田中角栄は小学校(新潟県二田小学校)卒。翻って角栄が大蔵大臣だった頃、入省してくるのは東大法学部トップクラス、在学中に司法試験に合格、公務員試験トップクラスという「三冠王」と呼ばれる者たちでした。
そんな秀才たちを角栄はどう操ったのでしょうか。自分から素っ裸になり、がっぷりと四つに組んだのです。このブログのポイントは以下の通りです。
●日本の秀才中の秀才を魅了した田中角栄の挨拶
●小学校卒の田中角栄のプライド
1 「すべての責任はこの田中角栄が背負う。以上」
まず、角栄が大蔵大臣に就任した時の挨拶からご紹介しましょう。
「自分が田中角栄である」
「ご存じのように、私は高等小学校卒業。諸君は全国から集まった秀才で、金融財政の専門家だ。しかし、棘(とげ)のある門松は、諸君よりいささか多くくぐってきていて、いささか仕事のコツをしっている」
「大臣室の扉はいつでも開けておくから、我と思わん者は誰でも訪ねてきてくれ。上司の許可はいらん」
「できることはやる。できないことはやらない。しかし、すべての責任はこの田中角栄が背負う。以上」
どうですか。「どんなヤツだ」「小学校卒だろう」。大蔵省の秀才たちが自分を訝(いぶか)しく思っていることを百も承知でこの挨拶です。下手な鎧はつけない。真っ裸になる。「責任は自分がとるから存分にやれ」。こうして相手を自分の懐に呼び込んでいくのです。あっという間に大蔵官僚の人心は掌握されていきました。
2 大蔵大臣室の扉は常にあいていた
大蔵省に新しく入省してきた新人キャリア官僚に対しても分け隔てしませんでした。一人前のプロとして接した。そこが潔かった。さっそくご紹介しましょう。角栄はついこの間まで学生だった1年生官僚にこんな挨拶をしたのです。
「諸君の上司にはバカがいるかもしれない。
もしバカがいたら、バカなんだから諸君のアイデアを理解できないだろう。
そんな時は迷わなくていい。遠慮なく大臣室に駆け込んでこい」
どうですか。大蔵省に入ったばかりの1年生が大臣にこんなことを言われたら。実際にこの場にいて挨拶を聞いた経済学者の野口悠紀雄氏もまいってしまったといいます。
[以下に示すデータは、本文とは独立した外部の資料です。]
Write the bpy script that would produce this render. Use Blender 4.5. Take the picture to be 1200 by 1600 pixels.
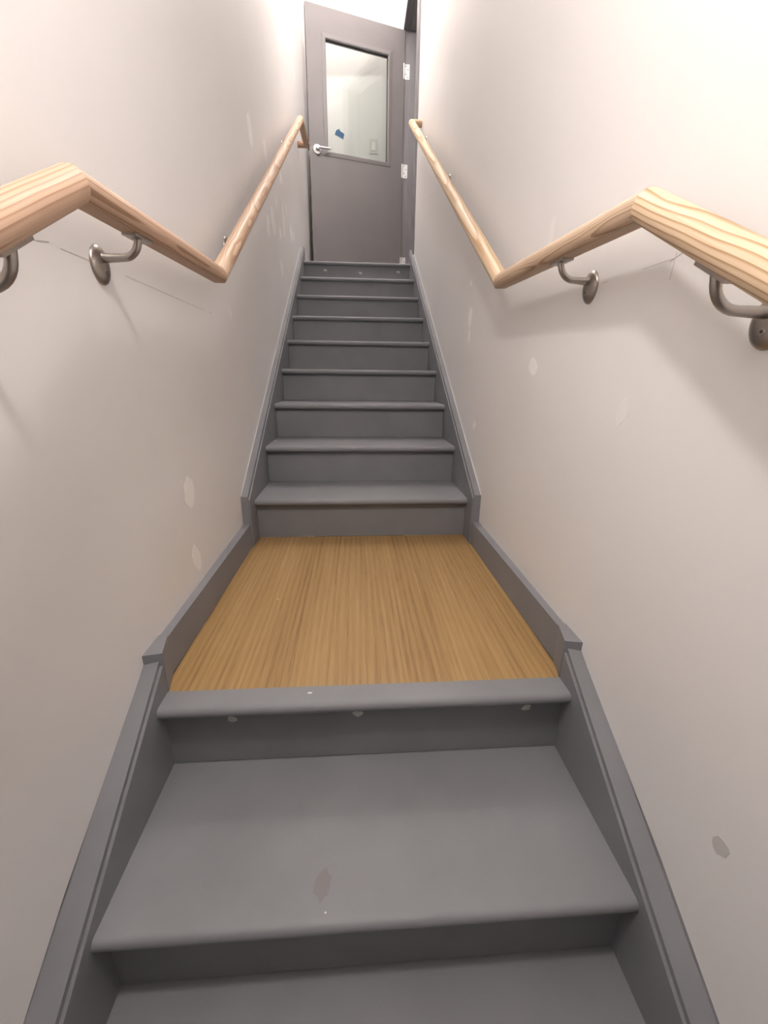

それはそうですよね。1年生なのに先輩と同格に扱ってくれている。しかも大蔵大臣がです。いずれも国を動かす大志を抱いて入省してきたプライドの高い秀才たちですから、魅了されるのは当然です。
実際に角栄が大蔵大臣時は、大臣室の扉は常に開けっ放しだったといいます。
3 「土方(どかた)大臣とは言われたくない」
角栄は自分が小学校卒であることの意味を重々承知していました。厳密にいえば小学校を出たあと、中央工学校という今でいう専門学校をでてはいますが、これは正式に学校制度上の学校ではありません。ですので実質は小学校卒。弱みではありますが、使いようによっては武器にもなる。そこを良く理解していました。
プライドがなかったわけではありません。小学校時代の角栄は勉強もよくできましたし、「神童」といってもいい存在でした。父親の事業がうまくいっていたなら、角栄もまた東大を出て、大蔵省の講堂で他のキャリア官僚たちと大臣の就任挨拶を聞く側にいたかもしれません。
角栄は自分が大蔵大臣に就任し、官僚たちに先制パンチの挨拶をした後、こう言いました。
「土建屋あがりの土方(どかた)大臣と言われたくないからね」
周囲はどっと笑ったと言います。